On the family side, it’s the equivalent of poking at a wound. It’s actively stopping you from healing, because it’s constantly inflamed. You’re stirring up anger or sadness or feelings of abandonment, but not sitting with them and working through them. You’re turning them outwards into crossing a boundary. Every block or ignored message is adding more hurt to the pile.
I have a huge amount of empathy for the tiktoker, a bond she thought was strong and sure has been severed, and it’s entirely possible it wasn’t anything she did, and she was caught in the cross-fire. It’s possible she did do something that caused the sister to go no contact. Either way, her actions now are causing more harm to both her and her sister (and almost definitely are reaffirming her sister’s decision to cut contact).

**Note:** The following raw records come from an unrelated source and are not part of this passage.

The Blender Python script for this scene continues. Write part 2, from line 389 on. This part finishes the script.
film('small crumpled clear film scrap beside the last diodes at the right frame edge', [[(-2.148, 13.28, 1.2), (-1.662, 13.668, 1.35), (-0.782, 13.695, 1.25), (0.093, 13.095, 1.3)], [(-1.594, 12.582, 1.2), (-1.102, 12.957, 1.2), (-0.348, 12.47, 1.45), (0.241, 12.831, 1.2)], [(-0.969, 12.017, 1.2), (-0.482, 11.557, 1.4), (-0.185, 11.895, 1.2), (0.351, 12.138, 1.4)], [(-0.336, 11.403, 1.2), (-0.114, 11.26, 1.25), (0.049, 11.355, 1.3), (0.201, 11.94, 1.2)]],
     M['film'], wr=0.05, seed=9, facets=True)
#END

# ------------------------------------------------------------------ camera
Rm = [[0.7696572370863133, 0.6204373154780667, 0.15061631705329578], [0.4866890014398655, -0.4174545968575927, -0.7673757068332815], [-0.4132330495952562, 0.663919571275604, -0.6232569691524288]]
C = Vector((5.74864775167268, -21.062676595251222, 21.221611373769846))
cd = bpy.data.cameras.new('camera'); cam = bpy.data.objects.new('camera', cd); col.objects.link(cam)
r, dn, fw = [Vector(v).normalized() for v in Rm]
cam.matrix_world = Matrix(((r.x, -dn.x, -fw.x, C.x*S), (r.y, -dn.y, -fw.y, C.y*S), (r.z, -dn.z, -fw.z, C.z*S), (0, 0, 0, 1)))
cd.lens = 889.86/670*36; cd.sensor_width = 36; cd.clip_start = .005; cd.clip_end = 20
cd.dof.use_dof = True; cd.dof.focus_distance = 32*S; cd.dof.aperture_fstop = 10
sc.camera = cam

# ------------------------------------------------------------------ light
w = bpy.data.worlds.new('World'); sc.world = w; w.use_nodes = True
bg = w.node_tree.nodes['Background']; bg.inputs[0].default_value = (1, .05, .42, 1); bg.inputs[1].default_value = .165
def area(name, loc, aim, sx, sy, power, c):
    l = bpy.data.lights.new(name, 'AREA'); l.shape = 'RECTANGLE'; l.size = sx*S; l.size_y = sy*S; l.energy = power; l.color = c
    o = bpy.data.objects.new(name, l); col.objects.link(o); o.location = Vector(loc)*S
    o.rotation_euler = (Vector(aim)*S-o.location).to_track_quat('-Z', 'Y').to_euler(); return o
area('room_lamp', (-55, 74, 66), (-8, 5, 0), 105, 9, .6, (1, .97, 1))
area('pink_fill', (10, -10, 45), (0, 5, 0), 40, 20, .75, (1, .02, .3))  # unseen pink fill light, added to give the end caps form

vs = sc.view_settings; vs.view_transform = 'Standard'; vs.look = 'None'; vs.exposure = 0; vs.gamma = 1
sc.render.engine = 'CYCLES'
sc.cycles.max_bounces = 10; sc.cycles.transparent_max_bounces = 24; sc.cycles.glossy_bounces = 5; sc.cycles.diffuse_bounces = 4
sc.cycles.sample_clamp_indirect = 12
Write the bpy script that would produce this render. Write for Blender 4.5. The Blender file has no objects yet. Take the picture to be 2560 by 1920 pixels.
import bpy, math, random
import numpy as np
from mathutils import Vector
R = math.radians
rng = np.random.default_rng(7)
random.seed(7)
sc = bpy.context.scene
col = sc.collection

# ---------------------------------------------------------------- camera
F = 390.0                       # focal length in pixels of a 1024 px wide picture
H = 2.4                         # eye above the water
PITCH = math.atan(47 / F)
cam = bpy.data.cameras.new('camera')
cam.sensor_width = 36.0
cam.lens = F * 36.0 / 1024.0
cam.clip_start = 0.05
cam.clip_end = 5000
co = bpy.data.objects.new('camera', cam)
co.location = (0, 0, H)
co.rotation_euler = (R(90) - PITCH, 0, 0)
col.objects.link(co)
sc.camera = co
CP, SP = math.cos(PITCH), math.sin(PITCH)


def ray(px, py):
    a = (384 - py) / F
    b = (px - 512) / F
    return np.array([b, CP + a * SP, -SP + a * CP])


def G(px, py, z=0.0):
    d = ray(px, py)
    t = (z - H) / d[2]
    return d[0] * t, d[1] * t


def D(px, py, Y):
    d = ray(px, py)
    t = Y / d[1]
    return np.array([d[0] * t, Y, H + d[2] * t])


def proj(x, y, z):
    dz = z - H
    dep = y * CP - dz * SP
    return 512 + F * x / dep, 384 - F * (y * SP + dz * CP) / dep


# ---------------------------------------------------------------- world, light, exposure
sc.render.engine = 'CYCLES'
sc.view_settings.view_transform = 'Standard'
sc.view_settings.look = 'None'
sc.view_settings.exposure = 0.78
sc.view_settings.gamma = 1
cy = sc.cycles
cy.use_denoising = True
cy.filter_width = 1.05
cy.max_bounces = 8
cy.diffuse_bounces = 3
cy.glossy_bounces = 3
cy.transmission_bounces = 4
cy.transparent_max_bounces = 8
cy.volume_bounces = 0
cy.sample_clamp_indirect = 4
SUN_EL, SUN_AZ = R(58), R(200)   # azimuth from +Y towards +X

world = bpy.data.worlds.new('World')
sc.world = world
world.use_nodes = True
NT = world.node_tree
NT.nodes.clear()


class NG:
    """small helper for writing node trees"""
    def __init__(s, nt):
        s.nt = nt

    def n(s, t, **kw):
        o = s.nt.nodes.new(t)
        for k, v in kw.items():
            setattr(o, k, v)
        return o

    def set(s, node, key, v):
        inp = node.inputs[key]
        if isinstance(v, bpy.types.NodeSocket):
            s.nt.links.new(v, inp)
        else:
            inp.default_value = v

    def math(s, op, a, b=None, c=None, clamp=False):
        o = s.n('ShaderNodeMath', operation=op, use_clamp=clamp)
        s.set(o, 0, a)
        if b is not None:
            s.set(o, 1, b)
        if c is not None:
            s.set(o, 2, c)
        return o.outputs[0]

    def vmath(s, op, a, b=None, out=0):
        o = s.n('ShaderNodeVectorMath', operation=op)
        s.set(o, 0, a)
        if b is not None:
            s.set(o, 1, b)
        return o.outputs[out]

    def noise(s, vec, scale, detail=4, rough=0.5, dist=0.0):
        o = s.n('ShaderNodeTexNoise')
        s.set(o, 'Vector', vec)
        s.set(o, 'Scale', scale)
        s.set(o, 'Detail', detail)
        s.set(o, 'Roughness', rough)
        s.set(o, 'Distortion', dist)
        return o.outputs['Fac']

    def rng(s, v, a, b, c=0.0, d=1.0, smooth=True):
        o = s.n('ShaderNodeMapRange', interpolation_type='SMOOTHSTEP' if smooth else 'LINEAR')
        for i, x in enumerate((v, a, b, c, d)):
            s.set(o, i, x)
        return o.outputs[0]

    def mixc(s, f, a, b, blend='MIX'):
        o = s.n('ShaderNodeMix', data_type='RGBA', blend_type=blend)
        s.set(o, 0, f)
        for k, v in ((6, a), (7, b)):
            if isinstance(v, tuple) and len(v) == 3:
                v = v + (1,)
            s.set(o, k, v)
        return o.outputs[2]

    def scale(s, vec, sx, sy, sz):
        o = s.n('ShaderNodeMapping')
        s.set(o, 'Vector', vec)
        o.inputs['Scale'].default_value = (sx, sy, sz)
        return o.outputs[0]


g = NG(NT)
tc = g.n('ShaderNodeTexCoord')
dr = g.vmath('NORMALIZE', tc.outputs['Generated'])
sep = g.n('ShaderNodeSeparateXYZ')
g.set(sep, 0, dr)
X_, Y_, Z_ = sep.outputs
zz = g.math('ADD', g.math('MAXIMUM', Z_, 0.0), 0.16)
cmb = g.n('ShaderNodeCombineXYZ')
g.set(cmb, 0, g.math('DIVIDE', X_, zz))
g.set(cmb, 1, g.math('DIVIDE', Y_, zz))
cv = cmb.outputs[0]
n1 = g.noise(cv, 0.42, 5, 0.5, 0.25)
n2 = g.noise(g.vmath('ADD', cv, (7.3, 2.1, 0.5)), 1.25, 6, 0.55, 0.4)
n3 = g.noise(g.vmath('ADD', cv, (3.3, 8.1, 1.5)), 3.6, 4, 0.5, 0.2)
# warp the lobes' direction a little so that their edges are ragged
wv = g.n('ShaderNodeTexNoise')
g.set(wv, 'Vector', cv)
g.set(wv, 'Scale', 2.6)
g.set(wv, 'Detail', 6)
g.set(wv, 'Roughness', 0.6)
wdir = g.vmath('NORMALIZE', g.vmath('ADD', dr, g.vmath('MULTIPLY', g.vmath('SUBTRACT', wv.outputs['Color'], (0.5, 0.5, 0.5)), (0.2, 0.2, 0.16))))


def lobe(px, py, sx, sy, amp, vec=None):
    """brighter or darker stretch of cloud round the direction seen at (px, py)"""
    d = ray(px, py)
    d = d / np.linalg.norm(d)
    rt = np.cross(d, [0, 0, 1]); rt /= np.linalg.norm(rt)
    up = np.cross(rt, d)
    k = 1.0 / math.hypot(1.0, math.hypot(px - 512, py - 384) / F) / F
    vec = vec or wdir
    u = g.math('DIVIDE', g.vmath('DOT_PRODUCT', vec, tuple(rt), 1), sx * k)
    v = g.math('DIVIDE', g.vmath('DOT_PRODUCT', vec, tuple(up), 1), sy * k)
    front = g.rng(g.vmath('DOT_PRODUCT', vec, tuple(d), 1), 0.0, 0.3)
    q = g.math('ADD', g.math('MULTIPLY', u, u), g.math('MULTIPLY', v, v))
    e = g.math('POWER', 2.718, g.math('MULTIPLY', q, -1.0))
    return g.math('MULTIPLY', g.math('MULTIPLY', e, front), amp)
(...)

Obviously I have a huge amount of empathy for - and identify with - the older sister. The pain and fear that can be caused by family forcing contact is fundamental, it hits at a deeper level than I expected. Maybe it comes from the knowledge that you can’t trust the people you’re meant to be able to trust more than anyone else. Maybe it’s a reflection of how difficult cutting contact is. Maybe it’s the trauma. Maybe some or all of the above.
The takeaway here is that other people’s boundaries aren’t about you. They’re not setting boundaries at you, or as a way to punish you (and if they are, they’re not true boundaries). You’re not going to get closure by getting answers. You’ll only get closure by sitting with and moving through your feelings.